Yeah, I happen to rate Cole Porter as a greater songwriter than the Gershwins, at least as the words are so often sooo clever. And I'd played in 'Anything Goes' many times before I realised that the chorus of 'All Through The Night' is basically just a harmonised chromatic scale. I reckon he did it as a bet, but his genius was in doing it so well, you don't realise what he's done.

 
I actually didn’t enjoy Alison Balsom much. I certainly appreciated the skill but the piece she played just wasn’t my thing.

And that's the thing - the Hummel Trumpet Concerto is one of the mainstays of solo trumpet repertoire (despite it being just Grade 8 and playable by college students the world over), and it's fairly clever, but also fairly trite/shallow. And I suspect it's one of the things she got asked to play the most often. Even if you're getting paid a few £1000s to do it, it's a bit like being a high-class prostitute : you're not doing it for the pleasure, just the good money.

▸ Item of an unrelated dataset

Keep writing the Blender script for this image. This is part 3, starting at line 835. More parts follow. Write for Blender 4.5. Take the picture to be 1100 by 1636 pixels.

Perhaps, if that's the reason, she'd have carried on longer had she been like Haken Hardenberger and commissioned mew music for herself, to challenge herself technically and artistically. But then you have to persuade concert promoters and orchestras to take the risk, compared with *yet another* Haydn or Hummel concerto.

 

Mr Celine

Senior Member
Notable also for being the last performance by the amazing Alison Balsom. She's only 47, but has had enough of the treadmill. (Reading between the lines, I wonder if there's another issue that she's keeping private.) I suspect she'll probably not pick up the trumpet again: trumpeters I know who have retired have sold off their instruments and been glad not to have the daily practice slog.

My trumpeting career ended at age 12 when I got braces on my teeth.
 

secretsqirrel

Active Member
And that's the thing - the Hummel Trumpet Concerto is one of the mainstays of solo trumpet repertoire (despite it being just Grade 8 and playable by college students the world over), and it's fairly clever, but also fairly trite/shallow. And I suspect it's one of the things she got asked to play the most often. Even if you're getting paid a few £1000s to do it, it's a bit like being a high-class prostitute : you're not doing it for the pleasure, just the good money.

Perhaps, if that's the reason, she'd have carried on longer had she been like Haken Hardenberger and commissioned mew music for herself, to challenge herself technically and artistically. But then you have to persuade concert promoters and orchestras to take the risk, compared with *yet another* Haydn or Hummel concerto.



I didn’t see the Hummel, but I enjoyed the Bernstein Prelude Fugue and Riffs, that was in the second half.
 
I didn’t see the Hummel, but I enjoyed the Bernstein Prelude Fugue and Riffs, that was in the second half.

That's a fantastic piece - not one I've yet played, but would love to at some stage. The fugue in 'Cool' from West Side Story is a blast too, and I have played that several times.
 
My trumpeting career ended at age 12 when I got braces on my teeth.

When that happens I put pupils onto the trombone, "just to keep you going while you've got braces", but usually they stick on the trombone, not least as they realise that they are rarer and therefore more in demand for ensembles.